* PROBLEM DETAILS
Without the pictures, please reproduce only the lines from the one with "What Blender Python" through the one with "COL = scene.collection", both included.

╭─ PROVIDED RECORDS

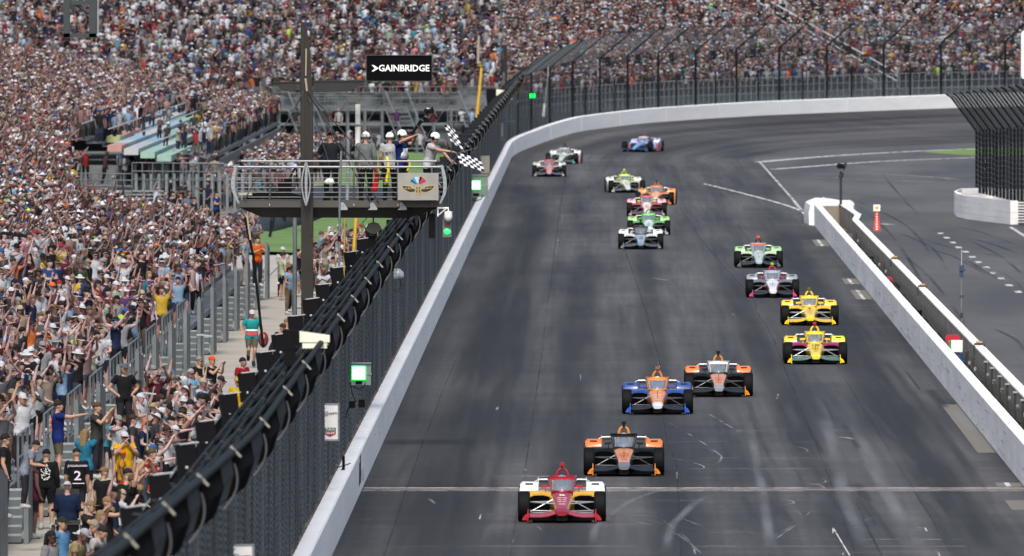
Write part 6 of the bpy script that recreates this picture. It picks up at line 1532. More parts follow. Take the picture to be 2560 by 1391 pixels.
hero(266, 1241, 75, 'point', 'man in black tee and light brown cap reaching toward the track', shirt=(.014, .014, .014), hat='cap', hatc=C('9a7a5c'), hgt=1.75, hq=True)
hero(224, 1250, 60, 'phone', 'man in tan cap photographing with his phone at the rail', shirt=(.02, .02, .025), hat='cap', hatc=C('94785c'), hq=True)
hero(196, 1302, 78, 'rail', 'man in grey visor and navy shirt leaning on the rail', shirt=C('202838'), hat='visor', hatc=C('a8a49a'), hairc=(.35, .3, .22), hgt=1.66, hq=True)
o = hero(205, 1316, 70, 'rail', 'person in black and white chequered shirt at the rail', shirt=C('b8b8b8'), hat=None, hairc=(.02, .02, .02), hgt=1.62, hq=True, off=(.15, -1))
hero(153, 1292, 60, 'down', 'man in light blue tee and black cap with lime lettering', shirt=C('5a90c0'), hat='cap', hatc=(.03, .035, .02), hq=True)
hero(173, 1326, 70, 'rail', 'man in tan tee and pale cap with elbows on the rail, near the bottom edge', shirt=C('9a8a68'), hat='cap', hatc=C('a8acb8'), skinc=SK[4], hgt=1.64, hq=True)
hero(126, 1326, 62, 'down', 'woman with long braids and sunglasses in a grey cardigan at the bottom edge', shirt=C('8a8c90'), hair='long_hair', hairc=(.012, .01, .01), skinc=SK[5], fem=True, glasses=True, sleeve=1.9, hq=True)
hero(378, 1120, 88, 'side_point', 'man in coral orange tee stretching one arm to the rail', shirt=C('ff4a28'), hat=None, hairc=(.10, .08, .05), hq=True)
hero(330, 1186, 95, 'one_up', 'man in black tee with lime back print raising an arm at the rail', shirt=(.012, .012, .014), hat=None, hairc=(.12, .08, .05), hq=True)
hero(318, 1170, 60, 'phone', 'person in red shirt filming between two black shirts at the rail', shirt=C('c01820'), hat=None, hq=True)
hero(350, 1160, 40, 'phone_up', 'woman with fair hair filming behind the coral shirted man', shirt=C('50586a'), hair='long_hair', hairc=(.35, .22, .12), fem=True, hq=True)
hero(452, 1032, 120, 'head_hands', 'broad man in black tank top and white visor with both hands on his head', shirt=(.012, .012, .016), hat='visor', hatc=C('d0d8e4'), hairc=(.02, .015, .01), sleeveless=True, heavy=1.2, hq=True)
hero(382, 1007, 130, 'down', 'bare backed person in cream bucket hat carrying a dark rucksack', topless=True, shirt=SK[0], legs=(.02, .02, .03), hat='sun_hat', hatc=C('a89c7c'), skinc=SK[3], hq=True)
hero(312, 1023, 150, 'both_up', 'person in maroon tee throwing both arms up', shirt=C('5a2034'), legs=C('5a7890'), hat=None, hq=True)
hero(476, 921, 40, 'clap', 'grey haired man in light blue tee behind the shirtless fan', shirt=C('7ab0d8'), hat=None, hairc=(.45, .42, .4), glasses=True, skinc=SK[6], hq=True)
hero(427, 924, 70, 'one_up', 'shirtless fan in blue cap pointing an arm high to the track', topless=True, shirt=SK[1], legs=(.05, .05, .07), hat='back_cap', hatc=C('6a90c0'), hq=True)
hero(310, 908, 20, 'hips', 'man in black jersey with white side print and grey cap', zg=1.1, shirt=(.012, .012, .016), hat='cap', hatc=C('5a6a7a'), hq=True)
hero(241, 1005, 70, 'phone', 'young man in charcoal tee reaching out a phone beside the stair boards', zg=.6, shirt=C('3a3c3a'), hat=None, hairc=(.1, .06, .03), hq=True)
o = hero(144, 1000, 100, 'point', 'man in blue and orange racing jersey pointing an arm', zg=1.0, shirt=C('1a2c74'), hat=None, hairc=(.03, .02, .01), legs=C('6a6050'), leg='short', hq=True)
for i in range(9):
    q = MB().box((0, 0, 0), (rr.uniform(.05, .12), .01, rr.uniform(.04, .10)), Matrix.Rotation(rr.uniform(-.6, .6), 3, 'Y')).build('jersey_patch', pm(['patch_red', 'patch_yellow', 'patch_white'][i % 3], [hexc('c02838'), hexc('d8a828'), hexc('c8ccd0')][i % 3], .8), o, (-.10 + .1 * (i % 3), .165, 1.08 + .10 * (i // 3)))
hero(54, 983, 40, 'both_up', 'cheering man in white tee and white cap with both fists up', zg=1.1, shirt=C('d0d4d8'), hat='cap', hatc=C('dcdcdc'), hq=True, heavy=1.1)
hero(11, 1083, 90, 'down', 'man in black tee and sunglasses on the stair at the left edge', zg=.9, shirt=(.015, .015, .018), legs=(.03, .035, .045), leg='long', glasses=True, hq=True)
hero(60, 1098, 85, 'rail', 'child in grey tee leaning over the stair board', zg=.9, shirt=C('8a90a0'), sc=.85, hgt=1.45, hq=True)
hero(77, 1142, 130, 'down', 'woman in purple dress half hidden behind the hooded person', shirt=C('6a2848'), legs=(.02, .02, .025), leg='short', hair='long_hair', hairc=(.05, .02, .01), fem=True, skinc=SK[4], sleeveless=True, hq=True)
o = hero(629, 772, 6, 'run', 'man running down the walkway in a teal, white and red shirt', shirt=C('24a0a0'), legs=C('6a6454'), leg='short', hat='cap', hatc=C('d8dcdc'), shoes=(.02, .03, .05), hq=True, heavy=1.12, hgt=1.78)
for nm, z, h, c_ in (('red_hem', 1.00, .12, 'c83a38'), ('white_band', 1.12, .07, 'c8d0d4')):
    B = POSES['run']; mb = MB(); mb.loft([oval(B['hip'].lerp(B['chest'], (zz - .96) / .33), Vector((0, 0, 1)), None, .195, .15, 16) for zz in (z - h / 2, z + h / 2)]); q = mb.build(nm, cloth, o, smooth=True); q.color = (*C(c_), 1)
hero(606, 893, 50, 'down', 'boy in dark red tee standing by the loudspeakers', shirt=C('a01c2a'), hat=None, skinc=SK[1], hairc=(.02, .015, .01), hq=True)
hero(597, 941, 8, 'down', 'steward in yellow polo shirt and yellow cap beside the loudspeakers', shirt=C('e8b818'), hat='cap', hatc=C('e8d828'), glasses=True, hq=True)
hero(497, 890, 60, 'fold', 'man in black tee and dark glasses behind the blue tee man', shirt=(.012, .012, .014), hat=None, hairc=(.3, .28, .26), glasses=True)
hero(528, 890, 60, 'phone', 'man in black tee and orange cap filming by the fence', shirt=(.014, .014, .016), hat='cap', hatc=C('e85a20'))
hero(683, 810, 70, 'rail', 'man in dark shirt and sunglasses crouching by the loudspeakers', shirt=(.015, .015, .018), hat=None, hairc=(.05, .035, .02), glasses=True, hgt=1.66)
hero(702, 825, 70, 'rail', 'person in tan cap beside the crouching man in dark shirt', shirt=(.015, .015, .018), hat='cap', hatc=C('8a7258'), hgt=1.66)
hero(716, 796, 70, 'down', 'second person in tan cap near the loudspeakers', shirt=(.015, .015, .018), hat='cap', hatc=C('8a7258'))
hero(706, 630, 120, 'down', 'person in pale mint tee and black shorts at the end of the walkway', shirt=C('b8ccb0'), legs=(.015, .015, .018), leg='short', hat=None, hairc=(.03, .02, .01))
hero(700, 622, 30, 'fold', 'person in white cap and white tee behind the mint tee', shirt=C('c8ccd0'), hat='cap', hatc=C('d8d8d8'), off=(0, 4))
hero(745, 622, 60, 'phone_up', 'person in black tee and shorts right of the mast ladder', shirt=(.014, .014, .018), legs=C('6a6048'), leg='short', hat='cap', hatc=(.02, .02, .02))
hero(613, 588, 80, 'down', 'man in pale blue tee and black shorts on the last stair', zg=1.1, shirt=C('8a9cb8'), legs=(.015, .015, .02), leg='short', hat='cap', hatc=(.05, .05, .06))
hero(643, 590, 30, 'clap', 'person in orange and black top at the end of the grandstand', zg=1.1, shirt=C('d8601c'), hat=None)
hero(541, 478, 60, 'fold', 'person in blue shirt and black trousers on the crossing path', shirt=C('1c3c78'), legs=(.012, .012, .018), leg='long', hat=None, sc=1.0)
for i, (x, y, c_) in enumerate(((432, 478, '181a20'), (452, 480, '202020'), (470, 476, '402028'), (485, 492, '303038'), (395, 505, 'a0a8b8'))): hero(x, y, 20 + i * 15, ('down', 'fold', 'hips', 'down', 'clap')[i], ['person in black top leftmost of the group on the crossing path', 'person in black in the middle of the crossing path group', 'person in maroon cap in the crossing path group', 'rightmost dark dressed person of the crossing path group', 'person in pale shirt at the end railing'][i], shirt=C(c_), legs=(.012, .012, .016), leg='long', hat='cap' if i % 2 else None, hatc=C('401820'))
# phones on poles held over the crowd
for (x, y, y2, lab) in ((508, 841, 1035, 'small camera head on a long black pole above the light blue tee man'), (368, 986, 1315, 'small camera head on a pale pole standing by the coral shirted man')):
    Y = 372 if x > 400 else 322; e = empty('pole_microphone', at(x, y, Y), label=lab, cat='camera pole'); k = Y / 36000
    MB().tube([(0, 0, 0), (0, 0, -.4 * (y2 - y) * k)], .018, 6).build('upper_pole', alu, e); MB().tube([(0, 0, -.4 * (y2 - y) * k), (2 * k, 0, -(y2 - y) * k)], .022, 6).build('lower_pole', pm('pole_tan', (.38, .32, .18), .5), e)
    MB().box((-9 * k, 0, 3 * k), (16 * k, .05, 4 * k)).box((12 * k, 0, 1 * k), (20 * k, .06, 4 * k), Matrix.Rotation(R(6), 3, 'Y')).tube([(0, 0, 0), (0, 0, 6 * k)], .02, 6).build('head', alu_pale, e)
# ------------------------------------------------------------------ flag stand
FY = 361.0; fk = FY / FPX
def fp(px, py, dy=0.0): return at(px, py, FY) + Vector((0, dy, 0))
fs = empty('flag_stand', (fp(765, 1100).x, FY, 0), label='dark steel flag stand mast with a railed platform hung over the fence', cat='flag stand')
fo = Vector(fs.location)
def fb(mb, name, mats, smooth=False):
    o = mb.build(name, mats, fs, smooth=smooth); o.location = -fo; return o
mast = pm('mast_bronze', (0.016, 0.0145, 0.012), 0.5, .2, .35, 1.5, bump=.1); beam = pm('beam_black', (0.016, 0.015, 0.014), .5, .1, .3, 1.5)
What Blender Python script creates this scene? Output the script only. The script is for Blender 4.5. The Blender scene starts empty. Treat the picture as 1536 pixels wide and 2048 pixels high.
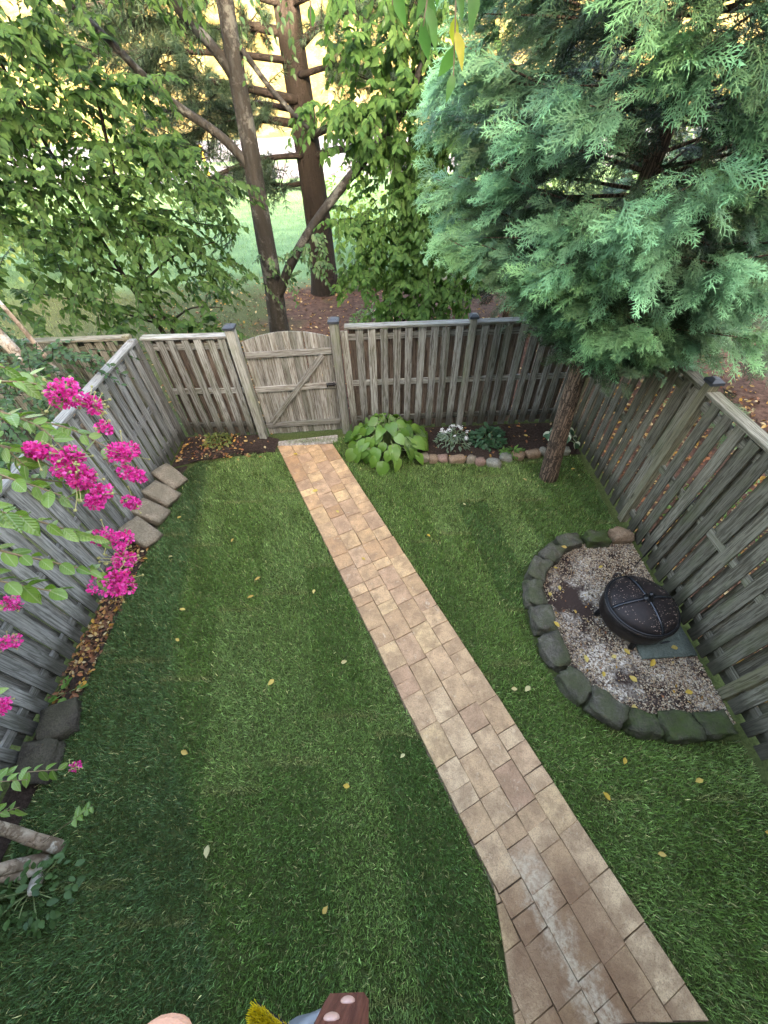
import bpy, bmesh, math, random
import numpy as np
from mathutils import Vector, Matrix, noise as mnoise

random.seed(7)
RNG = np.random.default_rng(7)
R = math.radians
scene = bpy.context.scene
COL = scene.collection

# ------------------------------------------------------------------ camera
CAM_H, PITCH, ROLL = 4.0, R(48.3), R(2.25)
cam_data = bpy.data.cameras.new('camera')
cam_data.sensor_fit = 'VERTICAL'
cam_data.sensor_height = 36.0
cam_data.lens = 770.0 / 2048.0 * 36.0
cam_data.clip_start = 0.02
cam_data.clip_end = 1500.0
cam = bpy.data.objects.new('camera', cam_data)
COL.objects.link(cam)
fw = Vector((0, math.cos(PITCH), -math.sin(PITCH)))
r0 = Vector((1, 0, 0))
u0 = Vector((0, math.sin(PITCH), math.cos(PITCH)))
rc = math.cos(ROLL) * r0 - math.sin(ROLL) * u0
uc = math.sin(ROLL) * r0 + math.cos(ROLL) * u0
mw = Matrix((rc, uc, -fw)).transposed().to_4x4()
mw.translation = Vector((0, 0, CAM_H))
cam.matrix_world = mw
scene.camera = cam

# ------------------------------------------------------------------ sky, sun, exposure
SUN_EL, SUN_AZ = R(19.0), R(-12.0)      # the sun stands behind the house, low
world = bpy.data.worlds.new('World')
scene.world = world
world.use_nodes = True
wn = world.node_tree.nodes
bg = wn['Background']
sky = wn.new('ShaderNodeTexSky')
sky.sky_type = 'NISHITA'
sky.sun_disc = False
sky.sun_elevation = SUN_EL
sky.sun_rotation = R(180.0) + SUN_AZ
sky.air_density = 1.0
sky.dust_density = 7.0
sky.ozone_density = 0.0
world.node_tree.links.new(sky.outputs[0], bg.inputs[0])
bg.inputs[1].default_value = 0.15
sun_data = bpy.data.lights.new('sun', 'SUN')
sun_data.energy = 2.0
sun_data.angle = R(0.6)
sun_data.color = (1.0, 0.86, 0.66)
sun = bpy.data.objects.new('sun', sun_data)
COL.objects.link(sun)
sun_from = Vector((math.sin(SUN_AZ) * math.cos(SUN_EL), -math.cos(SUN_AZ) * math.cos(SUN_EL), math.sin(SUN_EL)))
sun.rotation_euler = sun_from.to_track_quat('Z', 'Y').to_euler()
sun.location = sun_from * 60
vs = scene.view_settings
vs.view_transform = 'Standard'
vs.look = 'None'
vs.gamma = 1.0
vs.exposure = 4.12
vs.use_white_balance = True
vs.white_balance_temperature = 6950
scene.cycles.max_bounces = 3
scene.cycles.diffuse_bounces = 2
scene.cycles.transmission_bounces = 2
scene.cycles.glossy_bounces = 2
scene.cycles.adaptive_threshold = 0.02
scene.cycles.transparent_max_bounces = 6

# ------------------------------------------------------------------ helpers
def tag(o, label=None, cat=None, group=None, kind=None):
    if label: o['label'] = label
    if cat: o['category'] = cat
    if group: o['group'] = group
    if kind: o['kind'] = kind
    return o

def empty(name, loc=(0, 0, 0), rz=0.0):
    o = bpy.data.objects.new(name, None)
    o.empty_display_size = 0.1
    COL.objects.link(o)
    o.location = loc
    o.rotation_euler = (0, 0, rz)
    return o

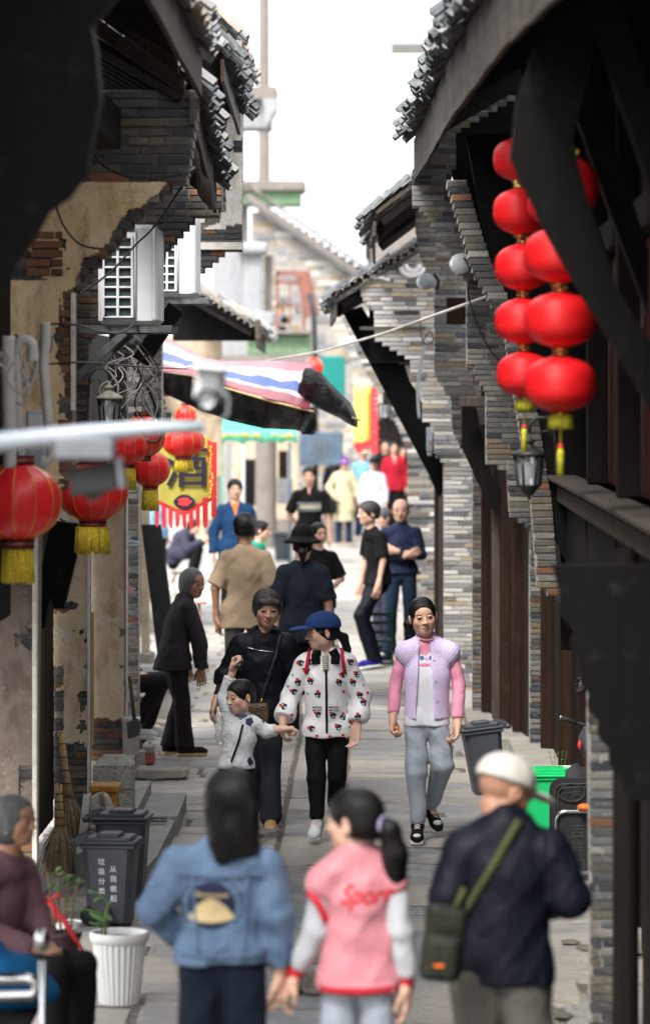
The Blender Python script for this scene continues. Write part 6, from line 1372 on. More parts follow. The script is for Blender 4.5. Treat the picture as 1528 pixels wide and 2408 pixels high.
flat([(406+28+24*math.cos(a)*(1+.08*math.cos(4*a)), 1180+17*math.sin(a)) for a in [i*math.pi/12 for i in range(24)]], 'print_black', 'emblem', .022); flat([(406+28+16*math.cos(a)*(1+.2*math.cos(5*a)), 1180+10*math.sin(a)) for a in [i*math.pi/12 for i in range(24)]], 'print_red', 'emblem_centre', .03)
Yb2 = 57.; b2 = thing('yellow_banner', 'tall yellow banner with a red edge hanging far down the street on the right', 'banner', tuple(P(860, 1060, Yb2)))
grid = [[P(832+42*s_, 910+y_, Yb2+.05*math.sin(s_*8)) for y_ in range(0, 141, 20)] for s_ in [i/6 for i in range(7)]]; m = MB(); m.sheet(grid, .01); m.build('banner_cloth', plain('banner_pale', (.6, .6, .12), .7).name, b2)
for i in range(12): m = MB(); m.prism([(xat(872, Yb2), zat(910+i*13, Yb2)), (xat(890+3*(i % 2), Yb2), zat(914+i*13, Yb2)), (xat(887, Yb2), zat(923+i*13, Yb2)), (xat(872, Yb2), zat(923+i*13, Yb2))], Yb2-.06, Yb2-.02); m.build('border_tooth', 'print_red', b2)
m = MB(); m.prism([(xat(830, Yb2), zat(1045, Yb2)), (xat(888, Yb2), zat(1030, Yb2)), (xat(870, Yb2), zat(1048, Yb2)), (xat(842, Yb2), zat(1068, Yb2))], Yb2-.05, Yb2-.03); m.build('hem', 'print_red', b2)
for i in range(5): glyph('老街味道坊'[i], 852, 930+i*24, Yb2, 17, 'print_yellow', b2, d=.04) if False else None
m = MB(); m.box(xat(754, 60), xat(811, 60), 60, 60.1, zat(932, 60), zat(838, 60), .01); t = single(m, 'teal_board', 'teal_board', 'plain teal board on the far wall beside the faded lantern', 'board')
t = thing('information_board', 'dark blue-grey notice board with faint lines of text on the far wall', 'board', tuple(P(750, 1095, 66))); m = MB(); m.box(xat(704, 66), xat(806, 66), 65.9, 66, zat(1094, 66), zat(1016, 66), .02); m.build('panel', 'blue_board', t)
for i in range(6): m = MB(); x_ = 735+R.uniform(-12, 4); m.box(xat(x_, 66), xat(x_+R.uniform(28, 52), 66), 65.88, 65.89, zat(1034+i*9, 66), zat(1032+i*9, 66)); m.build('text_line', 'grey_metal', t)
for x_, w_, Yv in ((981, 25, 35.0), (1002, 14, 34.0)):
    t = thing('electric_box', 'grey electric box with a red triangle on the far right wall, '+('left' if x_ < 990 else 'right')+' of the pair', 'electric box', tuple(P(x_, 1062, Yv)), group='grey electric boxes'); m = MB(); m.box(xat(x_, Yv), xat(x_+w_, Yv), Yv, Yv+.12, zat(1062, Yv), zat(1005, Yv), .006); m.build('box', 'sign_grey', t)
    m = MB(); m.prism([(xat(x_+8, Yv), zat(1047, Yv)), (xat(x_+w_-2, Yv), zat(1047, Yv)), (xat(x_+w_-5, Yv), zat(1035, Yv))], Yv-.004, Yv-.001); m.build('warning_mark', 'print_red', t); m = MB(); m.tube([P(x_+8, 1062, Yv+.05), P(x_+8, 1072, Yv+.05)], .02, 8); m.build('cable_gland', 'white_plastic', t)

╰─

* RESPONSE
What Blender Python script creates this scene? Output the script only. The script is for Blender 4.5. The Blender scene starts empty. Treat the picture as 1536 pixels wide and 2048 pixels high.
import bpy, bmesh, math, random
import numpy as np
from mathutils import Vector, Matrix, noise as mnoise

random.seed(7)
RNG = np.random.default_rng(7)
R = math.radians
scene = bpy.context.scene
COL = scene.collection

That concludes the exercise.